Sunday, February 21, 2010

C-C-O-L-D in Hanoi

It was not cool...it was COLD in Hanoi, and colder in the highlands of Sapa. However, my blood pressure rose when I found out that my camera had been stolen from my bagpack near the Water Puppets Theatre in Hanoi. So, I've had to use susan's photos for this blog: thanks, susan!. (I know you will chastise me again, Kong Chong, for not bringing a back -up camera!!)

Debbie had the presence of mind to suggest that I make a police report, and people were helpful in directing us to the nearest police station in Hung Bac street. There I was gruffly told to sit down, and a younger policeman and a lady interepreter were found for me. While there, another man came in with a stolen wallet...all money gone, but all cards intact. So I felt thankful that I was safe, and that my passport was still with me, enabling me to return home as planned.

6 million people and 3 million motorbikes make Hanoi's air pollution severe. Perhaps because of the season, I did not see the sun for the 8 days which I spent in that part of Vietnam. We arrived on the eve of the Lunar New Year, so we joined the throngs walking in festive mood around Hoan Kiem lake. There were 3 stages erected for shows, the largest one being at the Martyrs' memorial. Later at midnight, fireworks went off, but we were told by our German fellow-travellers that it was so smoggy that the fireworks couldn't be seen!

The Lake became or point of reference in the city. When we returned from our HaLong Bay cruise, we walked around it again after visiting the Cathedral and the Opera House (a miniature of the Paris Opera). Our third stay in Hanoi was after our visit to Sapa. This time, many shops were open after the annual New Year (Tet) holiday. Hang Gai, our main access to the Lake was a street full of beautiful silk stores. We followed Lonely Planet's walking tour to the street markets and specialty stores of the city. That reminded me of the markets we had in Singapore in the 50's.

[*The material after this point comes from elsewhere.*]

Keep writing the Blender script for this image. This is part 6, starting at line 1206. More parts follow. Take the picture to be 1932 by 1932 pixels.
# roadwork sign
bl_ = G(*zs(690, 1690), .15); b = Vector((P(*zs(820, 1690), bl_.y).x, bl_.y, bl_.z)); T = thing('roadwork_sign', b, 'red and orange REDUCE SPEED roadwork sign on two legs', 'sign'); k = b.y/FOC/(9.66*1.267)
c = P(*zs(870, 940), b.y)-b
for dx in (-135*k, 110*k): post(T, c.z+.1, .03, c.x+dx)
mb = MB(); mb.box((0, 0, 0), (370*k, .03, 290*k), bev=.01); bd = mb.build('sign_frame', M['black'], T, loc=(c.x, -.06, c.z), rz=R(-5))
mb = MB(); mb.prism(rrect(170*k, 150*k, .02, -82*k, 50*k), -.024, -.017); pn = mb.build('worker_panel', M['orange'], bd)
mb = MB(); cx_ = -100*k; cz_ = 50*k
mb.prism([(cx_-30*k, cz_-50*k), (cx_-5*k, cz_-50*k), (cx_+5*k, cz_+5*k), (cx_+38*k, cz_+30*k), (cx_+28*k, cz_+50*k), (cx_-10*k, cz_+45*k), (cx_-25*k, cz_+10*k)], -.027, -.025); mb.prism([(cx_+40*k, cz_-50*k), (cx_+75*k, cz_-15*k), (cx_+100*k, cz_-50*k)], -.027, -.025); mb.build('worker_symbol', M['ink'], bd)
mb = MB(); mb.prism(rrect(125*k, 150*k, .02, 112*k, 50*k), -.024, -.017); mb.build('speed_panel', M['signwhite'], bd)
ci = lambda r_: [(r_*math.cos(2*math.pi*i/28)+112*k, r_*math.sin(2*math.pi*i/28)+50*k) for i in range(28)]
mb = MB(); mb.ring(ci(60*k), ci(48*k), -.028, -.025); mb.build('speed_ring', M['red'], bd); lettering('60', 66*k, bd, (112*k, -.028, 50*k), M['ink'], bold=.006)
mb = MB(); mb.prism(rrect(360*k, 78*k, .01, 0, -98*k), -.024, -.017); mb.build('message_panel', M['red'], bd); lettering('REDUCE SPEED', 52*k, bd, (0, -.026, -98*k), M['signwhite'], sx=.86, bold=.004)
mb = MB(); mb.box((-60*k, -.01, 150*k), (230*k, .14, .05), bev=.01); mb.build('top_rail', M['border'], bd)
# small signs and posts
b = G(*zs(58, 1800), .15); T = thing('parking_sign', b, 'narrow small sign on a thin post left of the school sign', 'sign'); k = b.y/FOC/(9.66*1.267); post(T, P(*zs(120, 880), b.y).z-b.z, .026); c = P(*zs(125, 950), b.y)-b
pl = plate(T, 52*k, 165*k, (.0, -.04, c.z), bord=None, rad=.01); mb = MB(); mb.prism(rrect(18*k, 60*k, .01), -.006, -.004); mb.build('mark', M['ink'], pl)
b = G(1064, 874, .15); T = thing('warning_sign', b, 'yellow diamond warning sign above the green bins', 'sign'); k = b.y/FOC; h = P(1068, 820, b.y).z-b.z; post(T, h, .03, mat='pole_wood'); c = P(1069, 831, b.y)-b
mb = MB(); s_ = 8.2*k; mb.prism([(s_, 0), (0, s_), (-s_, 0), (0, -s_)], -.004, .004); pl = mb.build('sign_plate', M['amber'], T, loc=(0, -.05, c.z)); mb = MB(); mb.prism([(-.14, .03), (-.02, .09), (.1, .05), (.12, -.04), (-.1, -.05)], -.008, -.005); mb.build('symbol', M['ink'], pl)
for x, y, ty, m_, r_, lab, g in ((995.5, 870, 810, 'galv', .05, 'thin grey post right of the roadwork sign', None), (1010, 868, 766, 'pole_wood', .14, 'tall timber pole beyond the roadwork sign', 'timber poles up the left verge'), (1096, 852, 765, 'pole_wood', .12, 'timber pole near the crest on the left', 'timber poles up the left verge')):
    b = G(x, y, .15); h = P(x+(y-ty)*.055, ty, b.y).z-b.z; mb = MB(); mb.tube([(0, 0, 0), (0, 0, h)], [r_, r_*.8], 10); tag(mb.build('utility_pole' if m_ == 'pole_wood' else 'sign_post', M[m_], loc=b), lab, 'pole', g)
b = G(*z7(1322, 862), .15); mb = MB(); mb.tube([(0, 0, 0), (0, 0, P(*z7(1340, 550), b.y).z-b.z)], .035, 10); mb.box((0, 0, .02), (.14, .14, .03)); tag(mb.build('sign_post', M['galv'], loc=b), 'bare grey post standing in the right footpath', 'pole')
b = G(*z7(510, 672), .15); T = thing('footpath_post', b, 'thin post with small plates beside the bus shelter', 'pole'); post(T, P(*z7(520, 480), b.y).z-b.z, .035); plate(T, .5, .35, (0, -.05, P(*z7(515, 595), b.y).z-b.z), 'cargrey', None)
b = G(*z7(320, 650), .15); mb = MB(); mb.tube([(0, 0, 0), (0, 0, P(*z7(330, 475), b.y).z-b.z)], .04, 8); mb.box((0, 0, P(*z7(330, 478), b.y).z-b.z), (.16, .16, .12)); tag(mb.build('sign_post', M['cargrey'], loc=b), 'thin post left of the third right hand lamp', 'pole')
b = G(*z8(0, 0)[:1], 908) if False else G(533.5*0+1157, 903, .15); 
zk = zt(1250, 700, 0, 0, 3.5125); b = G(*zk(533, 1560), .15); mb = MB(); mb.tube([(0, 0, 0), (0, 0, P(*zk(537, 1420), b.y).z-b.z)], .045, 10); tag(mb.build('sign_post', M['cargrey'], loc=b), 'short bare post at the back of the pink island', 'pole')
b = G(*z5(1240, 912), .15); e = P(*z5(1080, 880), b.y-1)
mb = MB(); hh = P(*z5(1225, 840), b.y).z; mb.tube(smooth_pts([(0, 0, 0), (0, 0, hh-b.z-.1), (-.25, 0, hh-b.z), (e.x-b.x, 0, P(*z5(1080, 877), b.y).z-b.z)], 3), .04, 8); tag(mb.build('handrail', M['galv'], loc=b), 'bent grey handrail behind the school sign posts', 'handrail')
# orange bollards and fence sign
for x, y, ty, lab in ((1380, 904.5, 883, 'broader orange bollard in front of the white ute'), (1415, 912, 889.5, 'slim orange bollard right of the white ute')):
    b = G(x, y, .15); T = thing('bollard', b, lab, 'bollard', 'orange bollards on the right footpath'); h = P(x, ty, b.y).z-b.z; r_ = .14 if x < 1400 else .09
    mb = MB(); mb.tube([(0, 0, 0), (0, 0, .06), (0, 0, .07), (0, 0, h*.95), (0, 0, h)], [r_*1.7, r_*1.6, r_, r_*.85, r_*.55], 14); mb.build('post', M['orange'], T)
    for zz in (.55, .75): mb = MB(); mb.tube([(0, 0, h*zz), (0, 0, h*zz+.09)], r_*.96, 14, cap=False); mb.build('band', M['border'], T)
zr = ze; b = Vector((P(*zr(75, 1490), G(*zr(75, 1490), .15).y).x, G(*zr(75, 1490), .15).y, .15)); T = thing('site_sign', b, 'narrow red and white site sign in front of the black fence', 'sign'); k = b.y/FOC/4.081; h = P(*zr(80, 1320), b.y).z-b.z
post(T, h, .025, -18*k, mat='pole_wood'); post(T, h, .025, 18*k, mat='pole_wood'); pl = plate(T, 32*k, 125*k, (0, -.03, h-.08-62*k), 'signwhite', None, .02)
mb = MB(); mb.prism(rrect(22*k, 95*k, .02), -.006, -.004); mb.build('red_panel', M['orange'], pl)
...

The signature Vietnamese dish, Pho, was sold everywhere. On the streets, hawkers set up their 2 pots of hot soup and hot water to scald the noodles, together with plates with other ingredients like meat,(Beef, pork or chicken) spring onions, lime, nouc nam (fish sauce), sliced red chillies. Customers sat on low plastic stools, sometimes at tables to consume the tasty fare. Besides these street vendors, Pho was also sold in restaurants everywhere. We were assailed with smells of boiling oil when we walked back and forth from our hotel. A narrow alley nearby was lined with stalls selling "nem" by night and "pho" by day. Nem was accompanied by french fries and cucumber slices. On Saturday night the alley was full of diners on low stools. Two rows of motorcycles were parked at the entrance to the alley. Pedestrians and bikers circulated up and down any space that was left! Motorcycle exhaust pipes were right at the level of the noses of the diners!

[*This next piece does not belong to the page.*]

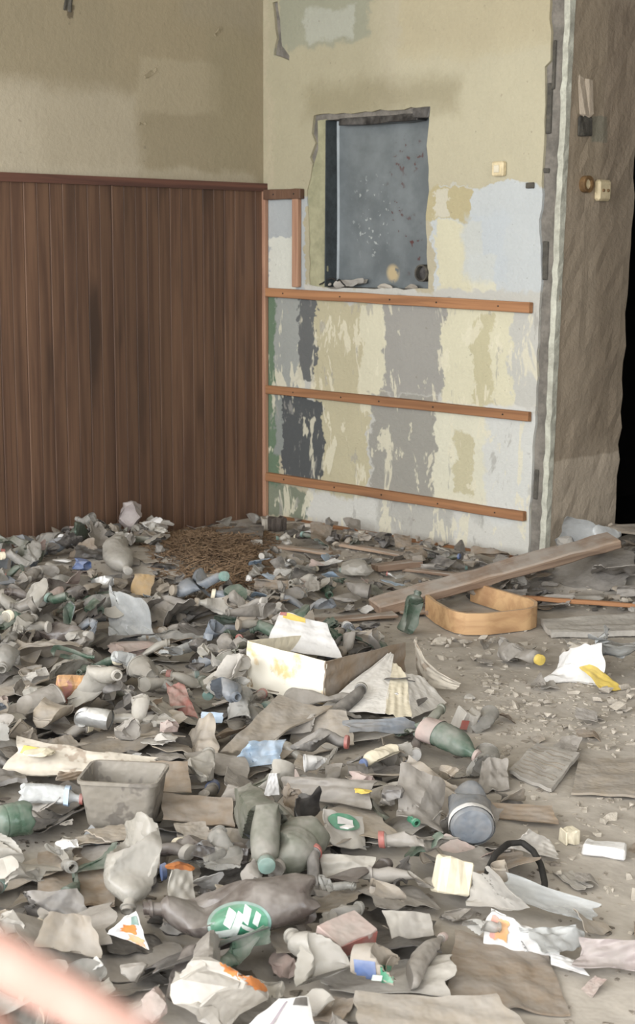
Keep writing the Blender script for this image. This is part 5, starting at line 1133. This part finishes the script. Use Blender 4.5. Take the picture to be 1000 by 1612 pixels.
# ------------------------------------------------------------------ brown shavings pile
V = []; Fc = []
sp_poly = poly_world([(235, 865), (290, 838), (400, 836), (440, 870), (410, 940), (330, 962), (270, 940), (240, 900)])
rr = random.Random(5); cnt = 0
while cnt < 5200:
    x = rr.uniform(sp_poly[:, 0].min(), sp_poly[:, 0].max()); y = rr.uniform(sp_poly[:, 1].min(), sp_poly[:, 1].max())
    s_ = sdist(np.array([[x, y]]), sp_poly)[0]
    if s_ < -0.04 or (s_ < 0.08 and rr.random() < 0.6): continue
    cnt += 1; z = h1(x, y) + rr.uniform(0, 0.03) * min(1, max(0.2, s_ / 0.15)); L = rr.uniform(0.02, 0.075); a = rr.uniform(0, 6.28); w = rr.uniform(0.0015, 0.005)
    d = np.array([math.cos(a), math.sin(a), rr.uniform(-0.35, 0.35)]) * L / 2; n = np.array([-math.sin(a), math.cos(a), 0]) * w; u = np.array([0, 0, w * 0.6]); c = np.array([x, y, z])
    b = len(V); V += [c - d - n, c - d + n, c + d + n, c + d - n, c - d + u, c + d + u]; Fc += [(b, b + 1, b + 2, b + 3), (b, b + 3, b + 5, b + 4), (b + 1, b + 4, b + 5, b + 2), (b, b + 4, b + 1), (b + 3, b + 2, b + 5)]
o = new('wood_shavings', mesh('wood_shavings', V, Fc), 'straw'); tag(o, 'brown pile of wood shavings and straw in front of the wainscot', 'shavings', None, 'stuff')
LAND.append(('the brown shavings', 330, 895))

# ------------------------------------------------------------------ fine rubble, too small and many to count
def grit(name, label, polys, n, smin, smax, mat, seed, edge=0.0):
    rr = np.random.default_rng(seed); V = []; Fc = []
    for poly, m_ in polys:
        lo, hi = poly.min(0), poly.max(0); P = np.c_[rr.uniform(lo[0], hi[0], m_ * 6), rr.uniform(lo[1], hi[1], m_ * 6)]
        P = P[sdist(P, poly) > edge]; rx = (P - CORNER[:2]) @ DX[:2]; ry = (P - CORNER[:2]) @ DY[:2]; P = P[(rx > 0.05) & ~((ry > -0.05) & (rx < 2.0))][:m_]
        Z = height(P)
        for (x, y), z in zip(P, Z):
            s = smin + (smax - smin) * rr.random() ** 3; q = rr.uniform(0.35, 1, 3) * s; q[2] *= 0.6; a = rr.uniform(0, 6.28); co, si = math.cos(a), math.sin(a)
            b = len(V)
            for (i, j, k) in ((-1, -1, 0), (1, -1, 0), (1, 1, 0), (-1, 1, 0), (-1, -1, 1), (1, -1, 1), (1, 1, 1), (-1, 1, 1)):
                lx, ly = i * q[0] * rr.uniform(0.5, 1), j * q[1] * rr.uniform(0.5, 1); V.append((x + lx * co - ly * si, y + lx * si + ly * co, z - 0.002 + k * q[2] * rr.uniform(0.5, 1.3)))
            Fc += [tuple(b + i for i in f_) for f_ in ((4, 5, 6, 7), (0, 1, 5, 4), (1, 2, 6, 5), (2, 3, 7, 6), (3, 0, 4, 7))]
    o = new(name, mesh(name, V, Fc), mat); tag(o, label, 'rubble', None, 'stuff'); return o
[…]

The shop houses also reminded me of those in Singapore when I was growing up. While our shop houses were mostly two-storey buildings, the ones in Hanoi could go up to five storeys. The frontage was about 4meters, and I expect that, like our family-run hotel, the house could be 20 meters from the front to back of the buildings. Many residential buildings had balconies on every floor.
We stayed at Tung Trang hotel in the Old Quarter, within walking distance of most downtown sites. Rooms were clean and comfortable, but the bathrooms were narrow. After taking a shower everything in the bathroom would be wet, including the toilet paper!!
In any case we were charmed by the good-natured receptionist, who acceded to our every request and arranged our tours to Halong Bay and Sapa. We used the facilities as well, while in transit to and from these trips. Grandma cooked breakfast and boiled hot water for us. Papa fixed the faulty lights in our room. We felt safe here, and, the hotel being in an alley, the nights were quiet here, as compared to all the insistent honking we heard on other streets in Vietnam.
We are used to honking in Asia. In Hanoi we learnt to cross the street weaving in between the motor bikes and cars. I must say that the system works because motorists and pedestrians have more consideration for each other than on Singapore streets.

We had Pho twice at the street stalls, had coffee at "Moca" cafe, as recommended by our German friends, and on our last night had a celebration dinner in the ritzy restaurant on the lakefront. Five musicians played on vietnamese instruments while we ate. We tried our hand at playing a fascinating percussion instrument that was a clapper made up of 2 miniature "washboards". We did not try the teacup castenets-cum-bells.